Price “vindicated,” appeals unknown

By Stephen Seitz
KILLINGTON—Though a Rutland County jury awarded Nadine Price $750,000 in damages in her lawsuit against Killington Mountain Resort last week, there are still a few loose ends.
Price herself was not available for comment, but both her attorney and longtime partner used the same word to describe how she felt: “Vindicated.”
“The jury did a great job listening to the evidence, especially concerning Nadine’s PTSD,” said Chris Larson, one of Price’s attorneys. “We are pleased with the amount they awarded.”
In his opening statement at the trial, Larson asked for $300,000 in damages.
According to court personnel, Judge Helen M. Toor has yet to officially sign off on the verdict, and said they did not know when she would do that. Killington’s attorney, Andrew H. Maass, did not return a phone call for comment.
Before Oct. 1, 2011, Price was an active skier, coach, and hiker, a regular season pass holder. She had spent the day hiking the mountain, and decided to take a gondola back down at around 3 p.m. However, inclement weather led officials to decide to halt the gondola, leaving Price stranded far above the ground in 35 degree weather. She was not discovered until around 7 p.m., according to testimony from Douglas Tucker, Price’s longtime partner.

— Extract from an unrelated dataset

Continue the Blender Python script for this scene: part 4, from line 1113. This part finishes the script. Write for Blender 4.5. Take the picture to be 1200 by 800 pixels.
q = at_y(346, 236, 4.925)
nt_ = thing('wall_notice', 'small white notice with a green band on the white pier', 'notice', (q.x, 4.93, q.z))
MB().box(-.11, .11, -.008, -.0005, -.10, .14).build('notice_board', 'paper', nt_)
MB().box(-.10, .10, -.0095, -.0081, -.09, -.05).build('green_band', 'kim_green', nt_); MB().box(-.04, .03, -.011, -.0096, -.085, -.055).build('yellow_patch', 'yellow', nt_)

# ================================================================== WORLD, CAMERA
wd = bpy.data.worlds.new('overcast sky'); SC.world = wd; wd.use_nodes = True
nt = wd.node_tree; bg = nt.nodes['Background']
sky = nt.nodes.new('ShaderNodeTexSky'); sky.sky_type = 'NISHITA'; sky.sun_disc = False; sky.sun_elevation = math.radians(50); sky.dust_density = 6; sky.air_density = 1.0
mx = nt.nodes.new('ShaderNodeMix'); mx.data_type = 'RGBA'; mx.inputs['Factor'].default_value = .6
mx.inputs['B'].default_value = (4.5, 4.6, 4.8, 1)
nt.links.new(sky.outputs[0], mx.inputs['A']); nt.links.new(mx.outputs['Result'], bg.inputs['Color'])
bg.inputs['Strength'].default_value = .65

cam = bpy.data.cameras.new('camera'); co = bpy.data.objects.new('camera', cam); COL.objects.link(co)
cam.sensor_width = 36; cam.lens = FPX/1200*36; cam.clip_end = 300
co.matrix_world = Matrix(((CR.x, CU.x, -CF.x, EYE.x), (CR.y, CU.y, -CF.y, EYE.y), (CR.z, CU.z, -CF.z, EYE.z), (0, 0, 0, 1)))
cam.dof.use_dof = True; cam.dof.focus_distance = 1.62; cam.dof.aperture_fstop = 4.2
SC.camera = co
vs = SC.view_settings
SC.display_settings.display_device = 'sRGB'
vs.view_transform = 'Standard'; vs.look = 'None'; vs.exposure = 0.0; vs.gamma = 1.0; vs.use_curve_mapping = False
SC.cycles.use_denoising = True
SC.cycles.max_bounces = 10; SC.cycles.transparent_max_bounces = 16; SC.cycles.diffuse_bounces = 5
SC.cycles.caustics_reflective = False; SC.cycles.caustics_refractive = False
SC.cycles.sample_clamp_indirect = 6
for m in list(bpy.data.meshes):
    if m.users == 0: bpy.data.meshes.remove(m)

“She set her cell phone alarm for every half hour so she wouldn’t fall asleep there,” Tucker said. “She stomped her feet in order to stay warm. She kept saying, ‘I thought I was going to die.’”
Since that day five years ago, Tucker testified that Price’s personality has changed, and that it didn’t take much to trigger the terror all over again.
Despite her terror, Price still remains active in skiing events, causing many to wonder why.
In a telephone interview, Tucker said skiing was too much a part of Price for her to completely give it up.
“It’s her passion,” he said. “It’s what she craves, it’s what she loves doing. She doesn’t want to curl up into a ball in the corner.”
Incidents like Price’s seem to be extremely rare. In its most recent fact sheet about lift safety (2014), the National Ski Areas Association reported that no one has died from a lift malfunction since 1993, and while people do fall from chairlifts, the fact sheet itself doesn’t mention anyone being stranded.
“It is extraordinarily rare — maybe once in a decade in terms of rarity — to have a situation where a guest is caught on a chairlift or in a gondola riding down back the mountain, in part because we don’t have a lot of guests who ride lifts or gondolas to get down the mountain,” said Dave Byrd, the director of Risk & Regulatory Affairs at the National Ski Areas Association.  “Although rare, if and when it does happen, it is often because a guest has not alerted someone at the ski area that they are accessing a lift or gondola — for example, in situations where a guest sneaks onto a lift that is about to be closed or has just been closed.”
Byrd added that broad cell service coverage reduced the chances of anyone being stranded for long.
“With the huge expansion of cellular service in the last decade, getting stranded on a lift or in a gondola is becoming even less of an issue, but that said, many ski areas are already in remote locations where there are pockets of a mountain may not be in cell range,” he said.
Nadine had been in one of those dead zones and was unable to get a call out.
The only similar case in recent years took place in Sept. 2016, when 100 people were stranded in a broken cable car in Chamonix, France. They were tourists, not skiers, and they were rescued by helicopters without injury.
Larson said he has not heard of any plans to appeal, though Killington has 30 days to do so.